= Work to do =
Check each line below for the word "pixels" and give the number of lines that have it, nothing more.

** Begin Available records **

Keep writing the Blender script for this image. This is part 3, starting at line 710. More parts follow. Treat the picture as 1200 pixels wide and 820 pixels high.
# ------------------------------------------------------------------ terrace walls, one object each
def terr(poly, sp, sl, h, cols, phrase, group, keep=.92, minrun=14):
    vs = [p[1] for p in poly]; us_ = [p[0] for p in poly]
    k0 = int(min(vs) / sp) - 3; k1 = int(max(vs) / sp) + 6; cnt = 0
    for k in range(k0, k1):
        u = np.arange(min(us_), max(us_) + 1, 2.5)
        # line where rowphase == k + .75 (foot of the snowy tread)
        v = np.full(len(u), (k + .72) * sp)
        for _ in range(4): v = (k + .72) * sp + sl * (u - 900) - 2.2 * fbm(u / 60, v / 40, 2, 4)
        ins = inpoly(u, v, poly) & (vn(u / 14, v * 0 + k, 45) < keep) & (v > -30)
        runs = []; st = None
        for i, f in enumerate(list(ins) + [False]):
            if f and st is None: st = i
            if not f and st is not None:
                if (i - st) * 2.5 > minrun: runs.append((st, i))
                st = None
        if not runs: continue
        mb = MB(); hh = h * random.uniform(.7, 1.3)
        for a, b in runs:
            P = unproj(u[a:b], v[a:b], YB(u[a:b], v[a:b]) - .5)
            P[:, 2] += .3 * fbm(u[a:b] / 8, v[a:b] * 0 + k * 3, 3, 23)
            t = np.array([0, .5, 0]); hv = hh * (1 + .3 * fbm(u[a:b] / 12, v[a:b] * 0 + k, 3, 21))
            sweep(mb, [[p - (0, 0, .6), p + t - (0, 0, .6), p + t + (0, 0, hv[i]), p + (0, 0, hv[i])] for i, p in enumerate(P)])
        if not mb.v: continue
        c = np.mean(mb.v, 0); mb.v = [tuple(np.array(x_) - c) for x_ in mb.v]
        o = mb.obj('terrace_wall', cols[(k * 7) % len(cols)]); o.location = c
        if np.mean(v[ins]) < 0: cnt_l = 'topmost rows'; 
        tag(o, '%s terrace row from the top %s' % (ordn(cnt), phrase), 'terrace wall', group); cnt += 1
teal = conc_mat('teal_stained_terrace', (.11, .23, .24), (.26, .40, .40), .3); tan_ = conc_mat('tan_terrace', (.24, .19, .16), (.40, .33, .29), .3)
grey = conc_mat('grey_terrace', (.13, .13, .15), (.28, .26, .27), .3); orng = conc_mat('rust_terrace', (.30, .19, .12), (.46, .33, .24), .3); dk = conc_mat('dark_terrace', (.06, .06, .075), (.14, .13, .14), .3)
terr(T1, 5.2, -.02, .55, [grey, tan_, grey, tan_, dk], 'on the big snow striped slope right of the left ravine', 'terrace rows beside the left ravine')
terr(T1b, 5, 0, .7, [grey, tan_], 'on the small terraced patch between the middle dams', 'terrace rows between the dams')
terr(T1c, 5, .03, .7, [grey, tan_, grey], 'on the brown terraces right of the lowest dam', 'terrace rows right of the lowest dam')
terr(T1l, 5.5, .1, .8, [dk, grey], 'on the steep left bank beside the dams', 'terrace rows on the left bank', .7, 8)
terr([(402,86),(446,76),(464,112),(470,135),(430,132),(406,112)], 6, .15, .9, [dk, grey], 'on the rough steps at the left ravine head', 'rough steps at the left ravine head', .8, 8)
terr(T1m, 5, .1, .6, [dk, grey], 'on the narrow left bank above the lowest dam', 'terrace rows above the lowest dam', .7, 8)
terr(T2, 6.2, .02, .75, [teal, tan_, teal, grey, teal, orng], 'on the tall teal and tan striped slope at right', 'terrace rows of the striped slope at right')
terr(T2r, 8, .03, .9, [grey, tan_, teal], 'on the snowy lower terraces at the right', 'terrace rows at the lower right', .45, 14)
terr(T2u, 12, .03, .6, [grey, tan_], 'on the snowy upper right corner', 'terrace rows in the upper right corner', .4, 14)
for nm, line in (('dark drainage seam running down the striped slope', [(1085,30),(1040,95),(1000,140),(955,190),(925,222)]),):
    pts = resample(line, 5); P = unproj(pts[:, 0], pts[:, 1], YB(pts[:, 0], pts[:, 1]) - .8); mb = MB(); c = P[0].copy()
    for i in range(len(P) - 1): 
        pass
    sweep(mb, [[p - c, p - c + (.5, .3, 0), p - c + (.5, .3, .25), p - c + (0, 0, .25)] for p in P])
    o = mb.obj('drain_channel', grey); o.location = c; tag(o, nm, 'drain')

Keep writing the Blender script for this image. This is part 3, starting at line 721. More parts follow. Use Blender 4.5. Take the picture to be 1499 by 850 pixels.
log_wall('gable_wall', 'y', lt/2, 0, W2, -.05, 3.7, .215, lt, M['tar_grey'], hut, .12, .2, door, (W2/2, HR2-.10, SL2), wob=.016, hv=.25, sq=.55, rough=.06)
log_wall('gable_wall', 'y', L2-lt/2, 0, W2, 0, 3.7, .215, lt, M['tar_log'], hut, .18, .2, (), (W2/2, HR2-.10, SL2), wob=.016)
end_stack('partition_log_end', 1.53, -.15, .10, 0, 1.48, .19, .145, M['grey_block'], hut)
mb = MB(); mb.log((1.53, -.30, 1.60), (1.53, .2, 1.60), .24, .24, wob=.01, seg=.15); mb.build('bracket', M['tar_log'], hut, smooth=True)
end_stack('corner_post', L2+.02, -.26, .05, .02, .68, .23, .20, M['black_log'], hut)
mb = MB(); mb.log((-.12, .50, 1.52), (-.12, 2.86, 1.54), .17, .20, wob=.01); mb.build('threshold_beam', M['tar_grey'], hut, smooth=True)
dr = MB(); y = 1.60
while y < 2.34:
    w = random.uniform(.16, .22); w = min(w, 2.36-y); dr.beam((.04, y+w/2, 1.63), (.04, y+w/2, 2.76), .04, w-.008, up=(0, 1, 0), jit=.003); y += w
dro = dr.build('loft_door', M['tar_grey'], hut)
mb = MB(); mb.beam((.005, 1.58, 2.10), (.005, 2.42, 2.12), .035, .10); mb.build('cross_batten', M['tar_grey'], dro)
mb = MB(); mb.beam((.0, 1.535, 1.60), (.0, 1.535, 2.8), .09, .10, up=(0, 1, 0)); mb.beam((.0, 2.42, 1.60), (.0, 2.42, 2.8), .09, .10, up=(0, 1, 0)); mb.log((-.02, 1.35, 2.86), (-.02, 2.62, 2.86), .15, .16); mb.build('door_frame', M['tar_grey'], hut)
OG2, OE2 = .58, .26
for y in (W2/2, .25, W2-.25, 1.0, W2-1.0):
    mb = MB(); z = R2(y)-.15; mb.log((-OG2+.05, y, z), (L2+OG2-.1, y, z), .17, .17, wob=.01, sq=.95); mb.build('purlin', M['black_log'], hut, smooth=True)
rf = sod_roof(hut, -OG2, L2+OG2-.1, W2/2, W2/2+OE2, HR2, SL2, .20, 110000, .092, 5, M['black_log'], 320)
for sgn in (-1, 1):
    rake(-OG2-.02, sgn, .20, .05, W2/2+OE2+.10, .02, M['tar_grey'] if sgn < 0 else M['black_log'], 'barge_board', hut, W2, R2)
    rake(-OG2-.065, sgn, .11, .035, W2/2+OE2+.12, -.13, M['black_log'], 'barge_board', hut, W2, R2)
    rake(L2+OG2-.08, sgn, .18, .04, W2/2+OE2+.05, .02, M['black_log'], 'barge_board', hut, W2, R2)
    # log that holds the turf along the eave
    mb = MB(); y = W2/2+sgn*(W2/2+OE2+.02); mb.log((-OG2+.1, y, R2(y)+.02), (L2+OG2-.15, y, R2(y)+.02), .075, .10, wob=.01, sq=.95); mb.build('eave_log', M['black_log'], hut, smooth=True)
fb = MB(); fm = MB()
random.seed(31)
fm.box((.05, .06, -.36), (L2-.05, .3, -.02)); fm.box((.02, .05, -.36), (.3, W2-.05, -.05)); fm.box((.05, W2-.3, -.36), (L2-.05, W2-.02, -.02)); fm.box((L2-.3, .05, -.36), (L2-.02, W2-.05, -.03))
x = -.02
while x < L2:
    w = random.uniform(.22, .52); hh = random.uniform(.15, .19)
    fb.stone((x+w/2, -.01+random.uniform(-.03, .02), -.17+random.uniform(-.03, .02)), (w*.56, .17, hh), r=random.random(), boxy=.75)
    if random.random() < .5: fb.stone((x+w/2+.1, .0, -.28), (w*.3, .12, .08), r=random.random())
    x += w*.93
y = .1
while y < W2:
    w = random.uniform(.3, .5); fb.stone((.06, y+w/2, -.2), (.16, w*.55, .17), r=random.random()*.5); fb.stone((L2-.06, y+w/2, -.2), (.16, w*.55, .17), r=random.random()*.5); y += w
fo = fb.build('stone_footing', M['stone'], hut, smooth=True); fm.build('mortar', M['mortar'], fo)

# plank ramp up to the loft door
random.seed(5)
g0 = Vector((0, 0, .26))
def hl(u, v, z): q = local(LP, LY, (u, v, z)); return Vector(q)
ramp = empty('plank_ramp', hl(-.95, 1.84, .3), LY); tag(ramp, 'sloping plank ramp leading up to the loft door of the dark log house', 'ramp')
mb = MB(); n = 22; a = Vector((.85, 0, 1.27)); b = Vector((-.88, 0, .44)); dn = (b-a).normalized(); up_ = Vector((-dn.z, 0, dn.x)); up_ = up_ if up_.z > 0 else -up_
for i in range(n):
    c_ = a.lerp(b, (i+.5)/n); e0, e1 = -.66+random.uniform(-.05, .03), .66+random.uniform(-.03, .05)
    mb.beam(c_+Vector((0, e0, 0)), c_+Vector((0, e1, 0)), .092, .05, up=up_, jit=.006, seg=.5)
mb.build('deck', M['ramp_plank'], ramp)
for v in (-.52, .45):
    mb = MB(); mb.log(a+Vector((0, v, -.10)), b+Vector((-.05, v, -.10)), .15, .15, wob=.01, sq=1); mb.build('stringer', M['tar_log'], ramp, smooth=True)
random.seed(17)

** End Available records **

= Result of this exercise =
2